Most of them didn’t even know what a browser extension/add-on was. They certainly didn’t know about ad-blockimg DNS solutions like Pihole, or alternative front ends for YouTube and such.
We must be ambassadors for FOSS, and for consumer/end-user rights and protections.
I was a super nerdy computer kid, so I had to figure out much of my computer knowledge myself. That ended up working out for me, but for most people it isn’t like that. Be the light that guides others to the truth.
I see people complaining on Lemmy, where that subject is constantly on the front page and they’d see it if they scrolled for 3 minutes.
Only going to comment on how small the x is to close something. It’s moronic that companies keep making things smaller and less usable.
How bad it is can sometimes depend on the content creator settings.
I follow a few that are mostly funded by Patreon not YouTube revenue now, they tended to have lower monetization settings enabled.
I have tried to watch some videos that had pre, mid, post adds enabled etc… On a medium length video you would get an interruption frequently.
I use ublock but even with that some changes used to cause videos to hang or fail to play when the ad was supposed to be running.
I think many people would rather complain than install ad blockers. One thing I do hate now is Prime Video, it now has ads even for Prime members. It’s inconsistent though.

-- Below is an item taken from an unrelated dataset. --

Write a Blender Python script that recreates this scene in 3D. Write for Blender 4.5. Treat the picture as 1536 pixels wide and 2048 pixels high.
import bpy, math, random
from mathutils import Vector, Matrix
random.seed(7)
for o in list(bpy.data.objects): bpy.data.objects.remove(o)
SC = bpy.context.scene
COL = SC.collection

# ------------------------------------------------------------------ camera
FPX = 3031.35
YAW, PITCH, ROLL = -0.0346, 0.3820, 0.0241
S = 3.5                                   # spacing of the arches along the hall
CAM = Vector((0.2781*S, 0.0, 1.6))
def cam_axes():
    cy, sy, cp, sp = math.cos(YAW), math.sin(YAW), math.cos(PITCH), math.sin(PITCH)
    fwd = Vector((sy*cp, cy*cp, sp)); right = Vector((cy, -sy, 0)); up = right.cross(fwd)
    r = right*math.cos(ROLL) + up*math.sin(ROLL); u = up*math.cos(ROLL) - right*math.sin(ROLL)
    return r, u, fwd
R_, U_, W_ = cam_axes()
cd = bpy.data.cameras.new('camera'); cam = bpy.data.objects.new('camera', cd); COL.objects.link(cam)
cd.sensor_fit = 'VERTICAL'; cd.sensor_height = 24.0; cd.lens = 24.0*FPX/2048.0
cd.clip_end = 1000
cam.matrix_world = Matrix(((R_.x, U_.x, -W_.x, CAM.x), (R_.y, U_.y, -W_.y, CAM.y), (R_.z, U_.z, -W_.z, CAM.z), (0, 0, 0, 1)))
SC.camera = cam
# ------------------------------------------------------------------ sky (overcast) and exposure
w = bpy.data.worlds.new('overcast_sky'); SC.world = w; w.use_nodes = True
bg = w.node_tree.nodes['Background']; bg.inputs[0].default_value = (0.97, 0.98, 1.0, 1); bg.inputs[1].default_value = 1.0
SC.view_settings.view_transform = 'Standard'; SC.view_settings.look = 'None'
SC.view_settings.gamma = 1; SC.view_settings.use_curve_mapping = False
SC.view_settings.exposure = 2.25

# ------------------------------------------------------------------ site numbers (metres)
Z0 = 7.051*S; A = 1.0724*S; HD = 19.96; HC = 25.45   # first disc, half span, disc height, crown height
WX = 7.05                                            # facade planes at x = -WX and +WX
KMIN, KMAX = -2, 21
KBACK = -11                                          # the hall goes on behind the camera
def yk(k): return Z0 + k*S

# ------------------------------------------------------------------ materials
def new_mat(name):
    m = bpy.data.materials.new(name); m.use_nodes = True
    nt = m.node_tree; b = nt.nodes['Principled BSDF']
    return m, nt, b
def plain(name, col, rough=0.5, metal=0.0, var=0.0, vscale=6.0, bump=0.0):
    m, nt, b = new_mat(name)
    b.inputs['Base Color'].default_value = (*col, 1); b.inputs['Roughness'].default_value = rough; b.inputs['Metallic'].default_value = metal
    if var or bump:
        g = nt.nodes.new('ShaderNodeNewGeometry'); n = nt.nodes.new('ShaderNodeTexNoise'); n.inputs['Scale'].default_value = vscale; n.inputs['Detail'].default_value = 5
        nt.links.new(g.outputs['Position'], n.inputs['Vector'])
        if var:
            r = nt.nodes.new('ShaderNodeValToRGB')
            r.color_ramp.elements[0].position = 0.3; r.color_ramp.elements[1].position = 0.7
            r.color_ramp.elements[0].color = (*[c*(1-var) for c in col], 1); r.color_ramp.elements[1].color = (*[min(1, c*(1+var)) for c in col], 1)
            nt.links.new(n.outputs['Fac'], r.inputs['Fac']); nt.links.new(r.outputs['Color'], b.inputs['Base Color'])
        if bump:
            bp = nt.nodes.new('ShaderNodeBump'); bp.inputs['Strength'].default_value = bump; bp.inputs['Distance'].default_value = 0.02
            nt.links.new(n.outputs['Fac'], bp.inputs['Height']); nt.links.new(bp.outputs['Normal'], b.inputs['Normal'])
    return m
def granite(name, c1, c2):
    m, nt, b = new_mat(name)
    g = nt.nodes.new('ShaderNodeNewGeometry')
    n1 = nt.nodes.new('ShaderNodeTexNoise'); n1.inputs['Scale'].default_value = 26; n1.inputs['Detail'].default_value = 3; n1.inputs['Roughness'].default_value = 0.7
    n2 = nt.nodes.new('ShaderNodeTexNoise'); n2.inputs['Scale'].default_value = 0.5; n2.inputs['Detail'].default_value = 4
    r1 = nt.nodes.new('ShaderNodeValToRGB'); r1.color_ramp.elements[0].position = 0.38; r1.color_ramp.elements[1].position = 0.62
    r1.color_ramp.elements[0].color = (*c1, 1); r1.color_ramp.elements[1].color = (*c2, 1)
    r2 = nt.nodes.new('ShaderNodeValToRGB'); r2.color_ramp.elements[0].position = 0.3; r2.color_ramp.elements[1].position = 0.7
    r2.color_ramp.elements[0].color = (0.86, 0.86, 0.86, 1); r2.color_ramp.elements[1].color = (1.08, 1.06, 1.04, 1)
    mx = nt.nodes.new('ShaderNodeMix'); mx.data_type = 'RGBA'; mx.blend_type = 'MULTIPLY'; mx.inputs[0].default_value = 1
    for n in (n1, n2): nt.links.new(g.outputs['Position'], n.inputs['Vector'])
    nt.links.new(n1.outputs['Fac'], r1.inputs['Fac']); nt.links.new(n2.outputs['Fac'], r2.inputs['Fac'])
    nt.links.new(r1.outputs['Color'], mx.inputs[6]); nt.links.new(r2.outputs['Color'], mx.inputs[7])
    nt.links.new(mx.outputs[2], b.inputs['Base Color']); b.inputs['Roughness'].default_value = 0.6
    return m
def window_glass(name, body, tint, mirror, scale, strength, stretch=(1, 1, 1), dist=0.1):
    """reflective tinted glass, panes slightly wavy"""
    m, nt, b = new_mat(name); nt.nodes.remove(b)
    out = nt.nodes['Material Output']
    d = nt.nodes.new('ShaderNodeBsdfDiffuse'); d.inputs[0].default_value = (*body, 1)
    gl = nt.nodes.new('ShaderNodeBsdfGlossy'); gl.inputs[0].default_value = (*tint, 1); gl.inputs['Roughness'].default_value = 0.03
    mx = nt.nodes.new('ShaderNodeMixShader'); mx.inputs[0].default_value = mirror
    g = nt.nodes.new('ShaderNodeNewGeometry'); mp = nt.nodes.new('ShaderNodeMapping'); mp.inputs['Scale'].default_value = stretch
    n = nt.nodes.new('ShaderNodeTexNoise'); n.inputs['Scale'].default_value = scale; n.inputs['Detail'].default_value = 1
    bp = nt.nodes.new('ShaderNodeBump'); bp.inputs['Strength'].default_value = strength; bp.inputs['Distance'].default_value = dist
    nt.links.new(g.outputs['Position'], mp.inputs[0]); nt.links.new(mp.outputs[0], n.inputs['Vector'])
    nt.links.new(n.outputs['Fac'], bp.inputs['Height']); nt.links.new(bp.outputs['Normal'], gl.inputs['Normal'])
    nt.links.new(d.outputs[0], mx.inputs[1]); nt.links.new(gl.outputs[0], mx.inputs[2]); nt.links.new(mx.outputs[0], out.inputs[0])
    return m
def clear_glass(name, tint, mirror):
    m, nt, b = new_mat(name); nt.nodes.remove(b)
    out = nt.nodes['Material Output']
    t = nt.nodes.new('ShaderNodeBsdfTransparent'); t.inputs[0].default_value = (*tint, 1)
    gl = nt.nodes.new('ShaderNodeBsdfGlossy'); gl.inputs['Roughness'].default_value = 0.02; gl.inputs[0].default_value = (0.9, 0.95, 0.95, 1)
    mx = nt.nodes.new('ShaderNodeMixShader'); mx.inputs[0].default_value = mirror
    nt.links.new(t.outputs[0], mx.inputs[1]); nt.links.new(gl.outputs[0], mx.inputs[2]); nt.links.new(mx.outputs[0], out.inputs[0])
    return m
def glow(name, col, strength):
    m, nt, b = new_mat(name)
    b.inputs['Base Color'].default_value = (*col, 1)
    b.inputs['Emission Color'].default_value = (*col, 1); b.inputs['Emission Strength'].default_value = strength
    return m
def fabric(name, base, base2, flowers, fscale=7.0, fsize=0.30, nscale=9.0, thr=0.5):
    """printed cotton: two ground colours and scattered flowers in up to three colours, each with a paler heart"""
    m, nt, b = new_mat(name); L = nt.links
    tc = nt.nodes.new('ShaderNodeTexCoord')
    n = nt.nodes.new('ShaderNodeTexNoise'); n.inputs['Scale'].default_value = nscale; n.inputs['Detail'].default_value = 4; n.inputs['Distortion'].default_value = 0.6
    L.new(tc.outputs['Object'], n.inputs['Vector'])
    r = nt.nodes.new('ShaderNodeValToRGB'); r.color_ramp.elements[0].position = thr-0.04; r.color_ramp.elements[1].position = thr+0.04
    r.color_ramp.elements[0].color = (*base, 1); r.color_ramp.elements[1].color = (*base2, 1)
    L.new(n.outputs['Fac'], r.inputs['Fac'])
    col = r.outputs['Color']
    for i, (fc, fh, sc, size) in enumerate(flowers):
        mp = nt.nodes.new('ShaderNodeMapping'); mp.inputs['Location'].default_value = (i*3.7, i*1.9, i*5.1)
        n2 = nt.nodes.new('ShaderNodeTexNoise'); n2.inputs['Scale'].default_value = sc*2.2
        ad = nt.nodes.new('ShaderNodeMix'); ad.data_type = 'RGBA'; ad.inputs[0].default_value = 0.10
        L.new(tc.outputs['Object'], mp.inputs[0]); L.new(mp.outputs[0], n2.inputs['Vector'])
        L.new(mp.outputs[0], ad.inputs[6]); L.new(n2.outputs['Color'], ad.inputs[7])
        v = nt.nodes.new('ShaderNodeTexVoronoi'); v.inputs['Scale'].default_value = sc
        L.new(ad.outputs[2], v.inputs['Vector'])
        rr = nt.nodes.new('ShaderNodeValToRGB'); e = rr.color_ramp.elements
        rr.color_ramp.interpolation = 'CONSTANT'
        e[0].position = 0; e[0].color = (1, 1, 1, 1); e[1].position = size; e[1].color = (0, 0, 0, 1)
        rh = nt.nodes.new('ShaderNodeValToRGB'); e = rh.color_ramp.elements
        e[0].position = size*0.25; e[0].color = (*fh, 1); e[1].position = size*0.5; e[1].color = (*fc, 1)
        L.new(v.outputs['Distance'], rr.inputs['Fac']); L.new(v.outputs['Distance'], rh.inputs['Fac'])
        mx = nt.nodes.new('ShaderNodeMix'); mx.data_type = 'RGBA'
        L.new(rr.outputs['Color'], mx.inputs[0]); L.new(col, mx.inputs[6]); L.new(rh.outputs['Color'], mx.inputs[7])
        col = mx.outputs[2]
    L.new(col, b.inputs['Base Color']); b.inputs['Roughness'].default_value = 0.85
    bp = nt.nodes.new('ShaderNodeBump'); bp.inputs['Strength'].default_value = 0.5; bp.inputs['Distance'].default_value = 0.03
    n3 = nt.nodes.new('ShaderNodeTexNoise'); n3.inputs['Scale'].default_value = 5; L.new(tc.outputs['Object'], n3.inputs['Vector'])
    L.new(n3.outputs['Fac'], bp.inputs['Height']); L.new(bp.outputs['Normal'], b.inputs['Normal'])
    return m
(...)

Tonight I tried to start watching Gev V again and it wanted to show 1:30 worth of ads, I kept going back and pressing play again but best I got was like 56 seconds. I said screw it, I could stand 56 seconds but it’s the principle.
Arrrr!
This would do well on unpopularopinion
I have wondered the same thing, from the point of view of someone who would’ve expected everyone to see them as a necessary part of site viewership. As I look at that, and the battle against AI, and the whole VPN ordeal, methinks the problem lies within consumership.